Sunshine Cleaning proves more interested in the roles than the characters’ work. Their fraught relationships would have similarly fraught dynamics no matter what they did for a living. The sisters fall into petty sibling rivalry: “Me screwing up gives you the hugest woody,” Norah accuses Rose in an early scene. In the film’s later section, the characters grapple with their mother’s death, leading to fairly shameless girlhood flashbacks and an embarrassing contrivance with a C.B. radio, which the boy believes is a channel to heaven. 

Adams’ performance holds the film together as she traces Rose’s personal growth from depressed klutz to an increasingly confident professional who can swap jargon with police officers. She finds her high school friends increasingly frivolous as they chatter over diapers and chocolate at a baby shower. Sunshine Cleaning also captures Rose’s sexuality, and her face exudes vivacious abandon when she gets her neck kissed, as if a grubby hotel room has transformed into a place of youthful excitement.

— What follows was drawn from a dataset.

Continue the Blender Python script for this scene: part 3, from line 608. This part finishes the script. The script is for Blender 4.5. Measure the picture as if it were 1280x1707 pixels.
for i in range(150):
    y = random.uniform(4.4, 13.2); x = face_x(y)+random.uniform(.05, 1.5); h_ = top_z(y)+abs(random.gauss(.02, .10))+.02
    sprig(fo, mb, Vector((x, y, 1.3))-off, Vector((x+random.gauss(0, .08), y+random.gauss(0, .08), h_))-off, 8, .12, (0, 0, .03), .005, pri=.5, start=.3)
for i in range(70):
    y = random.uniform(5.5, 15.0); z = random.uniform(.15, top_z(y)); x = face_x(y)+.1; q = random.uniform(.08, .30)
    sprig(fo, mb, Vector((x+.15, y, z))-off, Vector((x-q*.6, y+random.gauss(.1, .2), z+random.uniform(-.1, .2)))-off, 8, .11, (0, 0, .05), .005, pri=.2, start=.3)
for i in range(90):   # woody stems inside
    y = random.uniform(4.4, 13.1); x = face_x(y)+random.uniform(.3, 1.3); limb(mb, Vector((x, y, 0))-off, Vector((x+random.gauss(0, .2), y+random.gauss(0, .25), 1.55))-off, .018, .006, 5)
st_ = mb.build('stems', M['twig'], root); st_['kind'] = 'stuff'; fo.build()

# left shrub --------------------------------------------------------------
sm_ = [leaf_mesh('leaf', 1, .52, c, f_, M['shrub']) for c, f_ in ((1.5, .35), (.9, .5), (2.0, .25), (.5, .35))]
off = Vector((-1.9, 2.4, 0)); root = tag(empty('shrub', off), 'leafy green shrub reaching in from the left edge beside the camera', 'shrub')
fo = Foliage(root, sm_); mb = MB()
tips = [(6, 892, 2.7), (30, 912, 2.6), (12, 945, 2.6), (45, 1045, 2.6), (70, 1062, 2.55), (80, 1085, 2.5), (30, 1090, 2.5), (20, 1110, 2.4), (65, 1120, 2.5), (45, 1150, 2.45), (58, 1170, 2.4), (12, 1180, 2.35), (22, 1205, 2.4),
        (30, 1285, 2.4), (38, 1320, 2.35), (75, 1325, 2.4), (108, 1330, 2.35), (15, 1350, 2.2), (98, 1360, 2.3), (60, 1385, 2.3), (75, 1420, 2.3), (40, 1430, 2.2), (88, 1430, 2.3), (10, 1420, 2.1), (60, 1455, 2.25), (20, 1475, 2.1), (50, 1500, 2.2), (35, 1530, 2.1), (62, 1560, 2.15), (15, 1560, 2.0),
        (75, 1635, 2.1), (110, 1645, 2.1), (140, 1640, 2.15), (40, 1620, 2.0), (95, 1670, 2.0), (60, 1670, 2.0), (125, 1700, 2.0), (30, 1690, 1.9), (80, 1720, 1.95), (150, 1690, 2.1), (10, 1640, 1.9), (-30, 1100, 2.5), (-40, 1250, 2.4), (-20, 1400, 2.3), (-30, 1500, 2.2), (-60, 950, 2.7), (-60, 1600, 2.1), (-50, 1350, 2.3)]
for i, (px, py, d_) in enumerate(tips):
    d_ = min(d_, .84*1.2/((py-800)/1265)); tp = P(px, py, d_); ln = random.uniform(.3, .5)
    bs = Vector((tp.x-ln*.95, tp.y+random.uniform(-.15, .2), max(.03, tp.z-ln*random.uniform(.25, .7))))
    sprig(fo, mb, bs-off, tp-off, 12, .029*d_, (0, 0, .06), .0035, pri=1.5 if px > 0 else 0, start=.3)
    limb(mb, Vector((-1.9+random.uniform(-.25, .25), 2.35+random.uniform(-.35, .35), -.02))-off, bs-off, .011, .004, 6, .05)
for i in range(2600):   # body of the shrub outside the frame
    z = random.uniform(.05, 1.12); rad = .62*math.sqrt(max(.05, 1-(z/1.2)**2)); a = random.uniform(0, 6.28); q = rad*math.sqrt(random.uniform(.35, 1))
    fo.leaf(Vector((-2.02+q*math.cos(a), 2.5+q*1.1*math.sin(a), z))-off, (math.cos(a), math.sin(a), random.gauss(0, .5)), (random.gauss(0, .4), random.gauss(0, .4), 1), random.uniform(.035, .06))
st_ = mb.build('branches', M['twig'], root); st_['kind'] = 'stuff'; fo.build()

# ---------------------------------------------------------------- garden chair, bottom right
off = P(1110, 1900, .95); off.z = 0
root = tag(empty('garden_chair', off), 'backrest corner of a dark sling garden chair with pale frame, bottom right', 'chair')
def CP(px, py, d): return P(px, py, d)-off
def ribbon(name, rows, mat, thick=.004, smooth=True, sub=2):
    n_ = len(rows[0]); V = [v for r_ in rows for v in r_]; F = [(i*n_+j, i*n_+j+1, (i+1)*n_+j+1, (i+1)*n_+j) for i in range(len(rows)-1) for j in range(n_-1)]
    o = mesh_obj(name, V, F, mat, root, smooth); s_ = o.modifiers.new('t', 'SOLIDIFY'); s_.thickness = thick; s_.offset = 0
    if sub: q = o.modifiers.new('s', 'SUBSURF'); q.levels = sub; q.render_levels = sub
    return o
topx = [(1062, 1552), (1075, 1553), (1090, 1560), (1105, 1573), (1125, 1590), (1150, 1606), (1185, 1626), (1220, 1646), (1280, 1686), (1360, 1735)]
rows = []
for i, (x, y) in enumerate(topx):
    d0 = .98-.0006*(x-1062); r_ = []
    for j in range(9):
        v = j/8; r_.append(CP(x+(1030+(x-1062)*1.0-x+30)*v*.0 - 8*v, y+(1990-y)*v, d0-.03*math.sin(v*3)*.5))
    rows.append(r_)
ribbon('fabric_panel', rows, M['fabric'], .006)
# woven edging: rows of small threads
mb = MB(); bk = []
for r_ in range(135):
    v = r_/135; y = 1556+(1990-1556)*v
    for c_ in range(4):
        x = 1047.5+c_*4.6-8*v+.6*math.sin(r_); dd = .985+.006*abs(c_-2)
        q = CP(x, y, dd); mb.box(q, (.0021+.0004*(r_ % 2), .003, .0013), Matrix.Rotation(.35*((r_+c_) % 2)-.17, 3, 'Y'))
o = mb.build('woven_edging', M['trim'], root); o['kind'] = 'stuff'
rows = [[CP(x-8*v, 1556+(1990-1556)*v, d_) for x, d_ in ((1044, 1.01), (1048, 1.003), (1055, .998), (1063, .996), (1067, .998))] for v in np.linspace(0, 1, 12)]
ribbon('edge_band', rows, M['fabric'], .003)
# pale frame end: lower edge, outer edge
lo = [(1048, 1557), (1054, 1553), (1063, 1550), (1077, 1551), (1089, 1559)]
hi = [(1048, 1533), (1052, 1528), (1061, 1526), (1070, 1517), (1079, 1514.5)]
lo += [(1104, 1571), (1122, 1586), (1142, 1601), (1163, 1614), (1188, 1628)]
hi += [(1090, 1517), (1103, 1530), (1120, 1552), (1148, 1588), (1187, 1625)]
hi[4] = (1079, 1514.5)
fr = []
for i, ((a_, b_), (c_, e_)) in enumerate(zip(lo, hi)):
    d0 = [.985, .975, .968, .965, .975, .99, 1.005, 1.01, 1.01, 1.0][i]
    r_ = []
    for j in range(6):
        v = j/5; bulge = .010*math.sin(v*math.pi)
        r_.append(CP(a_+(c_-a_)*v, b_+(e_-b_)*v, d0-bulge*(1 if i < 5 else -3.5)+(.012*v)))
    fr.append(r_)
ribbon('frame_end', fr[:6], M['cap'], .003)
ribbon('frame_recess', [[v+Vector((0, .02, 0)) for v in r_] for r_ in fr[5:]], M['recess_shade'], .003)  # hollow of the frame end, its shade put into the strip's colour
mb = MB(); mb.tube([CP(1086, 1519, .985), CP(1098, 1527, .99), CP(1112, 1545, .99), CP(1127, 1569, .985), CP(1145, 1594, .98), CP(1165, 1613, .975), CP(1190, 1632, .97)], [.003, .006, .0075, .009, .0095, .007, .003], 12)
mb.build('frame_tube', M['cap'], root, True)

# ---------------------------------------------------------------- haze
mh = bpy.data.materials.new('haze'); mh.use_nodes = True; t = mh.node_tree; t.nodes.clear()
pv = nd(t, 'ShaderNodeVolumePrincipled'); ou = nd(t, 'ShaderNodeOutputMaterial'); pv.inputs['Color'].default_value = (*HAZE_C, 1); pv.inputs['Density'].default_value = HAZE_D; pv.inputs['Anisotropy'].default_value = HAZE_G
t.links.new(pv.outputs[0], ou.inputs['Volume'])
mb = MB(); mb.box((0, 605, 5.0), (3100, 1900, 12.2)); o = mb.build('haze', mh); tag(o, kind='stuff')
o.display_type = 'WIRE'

Sunshine Cleaning gives a similar neck-kiss to Blunt, another character with intriguing, if ambiguous, parallels. Like a gangly Janeane Garofalo, Blunt offers an amusingly sardonic counterpoint to Rose’s energetic get-up-and-go. By the end, Norah’s gone a bit too soft. With so many tearful epiphanies, it’s as if Blunt’s agent edited the film to position her for roles in romantic tear-jerkers. Sunshine Cleaning suggests that Blunt, like Adams, has the acting chops to justify her entry in the A-list for starlets. One can only hope they’ll both strike a balance between Hollywood glitz and indie quirks in their future films. It’s nice work if they can get it.